Repeat, exactly and only, the lines from the beginning of the data through the line with "COL = S.collection". Pictures are left out.

▸ Dataset excerpt
+ + +

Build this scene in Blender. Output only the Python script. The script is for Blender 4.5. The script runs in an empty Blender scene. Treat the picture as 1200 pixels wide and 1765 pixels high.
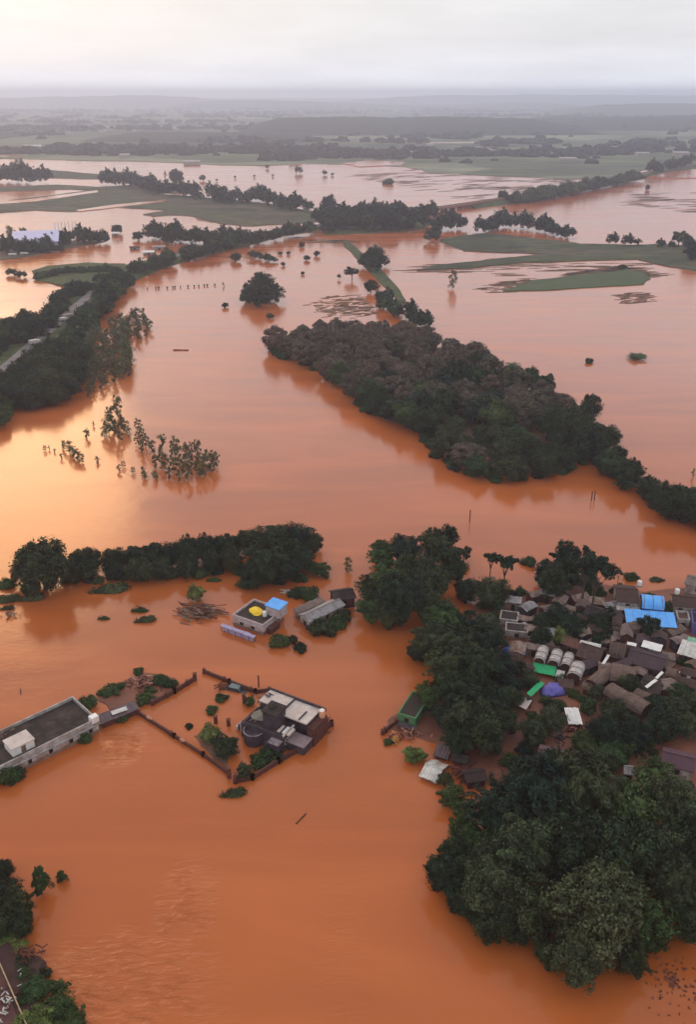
import bpy, bmesh, math, random
import numpy as np
from mathutils import Vector, Matrix, noise
from mathutils.geometry import tessellate_polygon
R = math.radians
rng = random.Random(7)
nr = np.random.default_rng(11)
S = bpy.context.scene
COL = S.collection

# ------------------------------------------------------------------ camera
FPX, CX, CY, HOR, CAMZ = 1528.0, 600.0, 882.5, 165.0, 100.0
PITCH = math.atan((CY - HOR) / FPX)
cd = bpy.data.cameras.new('camera'); cam = bpy.data.objects.new('camera', cd); COL.objects.link(cam)
cam.location = (0, 0, CAMZ); cam.rotation_euler = (math.pi / 2 - PITCH, 0, 0)
cd.sensor_fit = 'VERTICAL'; cd.sensor_height = 24; cd.lens = 12 / (CY / FPX)
cd.clip_start = 1; cd.clip_end = 60000
S.camera = cam
sp, cp = math.sin(PITCH), math.cos(PITCH)

def ray(px, py):
    u = CY - py
    return Vector((px - CX, FPX * cp + u * sp, -FPX * sp + u * cp))
def at(px, py, z=0.0):
    d = ray(px, py); t = (z - CAMZ) / d.z
    return Vector((d.x * t, d.y * t, z))
def mpp(px, py, z=0.0):
    return (z - CAMZ) / ray(px, py).z

# ------------------------------------------------------------------ sun, sky, exposure
g = ray(-50, 828); SUN = Vector((g.x, g.y, -g.z)).normalized()      # the sun glow that mirrors in the brown water
elev = math.asin(SUN.z); azim = math.atan2(SUN.x, SUN.y)
sd = bpy.data.lights.new('sun', 'SUN'); sd.energy = 0.5; sd.angle = R(19); sd.color = (1.0, 0.52, 0.17)
so = bpy.data.objects.new('sun', sd); COL.objects.link(so)
so.rotation_euler = SUN.to_track_quat('Z', 'Y').to_euler()
W = bpy.data.worlds.new('World'); S.world = W; W.use_nodes = True
nt = W.node_tree; nt.nodes.clear()
def N(t, typ, **kw):
    n = t.nodes.new(typ)
    for k, v in kw.items():
        if k in ('inp',):
            for a, b in v.items(): n.inputs[a].default_value = b
        else: setattr(n, k, v)
    return n
L = nt.links.new
sky = N(nt, 'ShaderNodeTexSky', sky_type='NISHITA', sun_disc=False, sun_elevation=elev, sun_rotation=azim, air_density=1.5, dust_density=4)
tc = N(nt, 'ShaderNodeTexCoord')
sep = N(nt, 'ShaderNodeSeparateXYZ'); L(tc.outputs['Generated'], sep.inputs[0])
grad = N(nt, 'ShaderNodeValToRGB'); L(sep.outputs[2], grad.inputs[0])
e = grad.color_ramp.elements
e[0].position = 0.0; e[0].color = (1.25, 1.30, 1.40, 1)
e[1].position = 1.0; e[1].color = (.72, .73, .77, 1)
for p, c in ((.022, (.90, .93, .98, 1)), (.05, (.77, .785, .81, 1)), (.11, (.76, .77, .79, 1)), (.24, (1.12, 1.15, 1.21, 1)), (.5, (.92, .94, .99, 1))):
    x = e.new(p); x.color = c
# cloud layer: direction flattened to a ceiling
zc = N(nt, 'ShaderNodeMath', operation='MAXIMUM', inp={1: .0}); L(sep.outputs[2], zc.inputs[0])
za = N(nt, 'ShaderNodeMath', operation='ADD', inp={1: .12}); L(zc.outputs[0], za.inputs[0])
dv = N(nt, 'ShaderNodeVectorMath', operation='DIVIDE'); L(tc.outputs['Generated'], dv.inputs[0])
cb = N(nt, 'ShaderNodeCombineXYZ'); [L(za.outputs[0], cb.inputs[i]) for i in range(3)]; L(cb.outputs[0], dv.inputs[1])
ns = N(nt, 'ShaderNodeTexNoise', inp={'Scale': 1.1, 'Detail': 5, 'Roughness': .55}); L(dv.outputs[0], ns.inputs['Vector'])
mr = N(nt, 'ShaderNodeMapRange', inp={1: .3, 2: .7, 3: .93, 4: 1.07}); L(ns.outputs[0], mr.inputs[0])
mul = N(nt, 'ShaderNodeVectorMath', operation='SCALE'); L(grad.outputs[0], mul.inputs[0]); L(mr.outputs[0], mul.inputs['Scale'])
# glow of the veiled sun
dt = N(nt, 'ShaderNodeVectorMath', operation='DOT_PRODUCT'); L(tc.outputs['Generated'], dt.inputs[0]); dt.inputs[1].default_value = SUN
mx = N(nt, 'ShaderNodeMath', operation='MAXIMUM', inp={1: 0.}); L(dt.outputs['Value'], mx.inputs[0])
pw = N(nt, 'ShaderNodeMath', operation='POWER', inp={1: 60.}); L(mx.outputs[0], pw.inputs[0])
gl = N(nt, 'ShaderNodeVectorMath', operation='SCALE'); gl.inputs[0].default_value = (.48, .40, .28); L(pw.outputs[0], gl.inputs['Scale'])
ad = N(nt, 'ShaderNodeVectorMath', operation='ADD'); L(mul.outputs[0], ad.inputs[0]); L(gl.outputs[0], ad.inputs[1])
up = N(nt, 'ShaderNodeVectorMath', operation='SCALE'); up.inputs['Scale'].default_value = 10.; L(ad.outputs[0], up.inputs[0])
mixs = N(nt, 'ShaderNodeMix', data_type='RGBA', inp={0: .93}); L(sky.outputs[0], mixs.inputs[6]); L(up.outputs[0], mixs.inputs[7])
bg = N(nt, 'ShaderNodeBackground', inp={1: .1}); L(mixs.outputs[2], bg.inputs[0])
ow = N(nt, 'ShaderNodeOutputWorld'); L(bg.outputs[0], ow.inputs[0])
S.view_settings.view_transform = 'Standard'; S.view_settings.look = 'None'
S.view_settings.exposure = 0.2; S.view_settings.gamma = 1.0
cy = S.cycles
cy.max_bounces = 6; cy.diffuse_bounces = 2; cy.glossy_bounces = 2; cy.transparent_max_bounces = 6; cy.volume_bounces = 3
cy.caustics_reflective = False; cy.caustics_refractive = False
cy.use_denoising = True; cy.sample_clamp_indirect = 4

# ------------------------------------------------------------------ materials
MATS = {}
def mat(name, c1, c2=None, scale=1.0, rough=.8, bump=0.0, spec=.3, metal=0., wave=None, objvar=0.0, tide=0.0, detail=5, lo=.35, hi=.65, bscale=None, stretch=None):
    """noise-mixed surface; wave=(axis, period m, strength) adds ribs such as corrugation or thatch courses"""
    if name in MATS: return MATS[name]
    m = bpy.data.materials.new(name); m.use_nodes = True; t = m.node_tree; l = t.links.new
    b = t.nodes['Principled BSDF']; b.inputs['Roughness'].default_value = rough; b.inputs['Specular IOR Level'].default_value = spec
    b.inputs['Metallic'].default_value = metal
    c2 = c2 or tuple(x * .7 for x in c1)
    co = N(t, 'ShaderNodeTexCoord'); src = co.outputs['Object']
    if stretch:
        mp = N(t, 'ShaderNodeMapping'); mp.inputs['Scale'].default_value = stretch; l(src, mp.inputs[0]); nsrc = mp.outputs[0]
    else: nsrc = src
    n1 = N(t, 'ShaderNodeTexNoise', inp={'Scale': scale, 'Detail': detail, 'Roughness': .65}); l(nsrc, n1.inputs['Vector'])
    r = N(t, 'ShaderNodeMapRange', inp={1: lo, 2: hi}); l(n1.outputs[0], r.inputs[0])
    mi = N(t, 'ShaderNodeMix', data_type='RGBA'); l(r.outputs[0], mi.inputs[0]); mi.inputs[6].default_value = (*c1, 1); mi.inputs[7].default_value = (*c2, 1)
    out = mi.outputs[2]
    if tide:
        sz = N(t, 'ShaderNodeSeparateXYZ'); l(src, sz.inputs[0]); nz = N(t, 'ShaderNodeTexNoise', inp={'Scale': 1.3, 'Detail': 3}); l(src, nz.inputs['Vector'])
        az = N(t, 'ShaderNodeMath', operation='MULTIPLY_ADD', inp={1: -.7}); l(nz.outputs[0], az.inputs[0]); l(sz.outputs[2], az.inputs[2])
        tr = N(t, 'ShaderNodeMapRange', inp={1: tide - .45, 2: tide - .2, 3: .75, 4: 0.}); l(az.outputs[0], tr.inputs[0])
        tm = N(t, 'ShaderNodeMix', data_type='RGBA'); l(tr.outputs[0], tm.inputs[0]); l(out, tm.inputs[6]); tm.inputs[7].default_value = (.17, .075, .04, 1); out = tm.outputs[2]
    if objvar:
        oi = N(t, 'ShaderNodeObjectInfo'); rr = N(t, 'ShaderNodeMapRange', inp={3: 1 - objvar, 4: 1 + objvar}); l(oi.outputs['Random'], rr.inputs[0])
        sc = N(t, 'ShaderNodeVectorMath', operation='SCALE'); l(out, sc.inputs[0]); l(rr.outputs[0], sc.inputs['Scale']); out = sc.outputs[0]
    l(out, b.inputs['Base Color'])
    h = None
    if bump:
        nb = N(t, 'ShaderNodeTexNoise', inp={'Scale': bscale or scale * 4, 'Detail': 4}); l(nsrc, nb.inputs['Vector'])
        bp = N(t, 'ShaderNodeBump', inp={'Strength': min(1, bump), 'Distance': .1}); l(nb.outputs[0], bp.inputs['Height']); h = bp
    if wave:
        wv = N(t, 'ShaderNodeTexWave', bands_direction=wave[0], inp={'Scale': .314 / wave[1], 'Distortion': .3}); l(src, wv.inputs['Vector'])
        bw = N(t, 'ShaderNodeBump', inp={'Strength': wave[2], 'Distance': .06}); l(wv.outputs['Fac'], bw.inputs['Height'])
        if h: l(h.outputs[0], bw.inputs['Normal'])
        h = bw
    if h: l(h.outputs[0], b.inputs['Normal'])
    MATS[name] = m; return m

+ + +

▸ Task answer
Build this scene in Blender. Output only the Python script. The script is for Blender 4.5. The script runs in an empty Blender scene. Treat the picture as 1200 pixels wide and 1765 pixels high.
import bpy, bmesh, math, random
import numpy as np
from mathutils import Vector, Matrix, noise
from mathutils.geometry import tessellate_polygon
R = math.radians
rng = random.Random(7)
nr = np.random.default_rng(11)
S = bpy.context.scene
COL = S.collection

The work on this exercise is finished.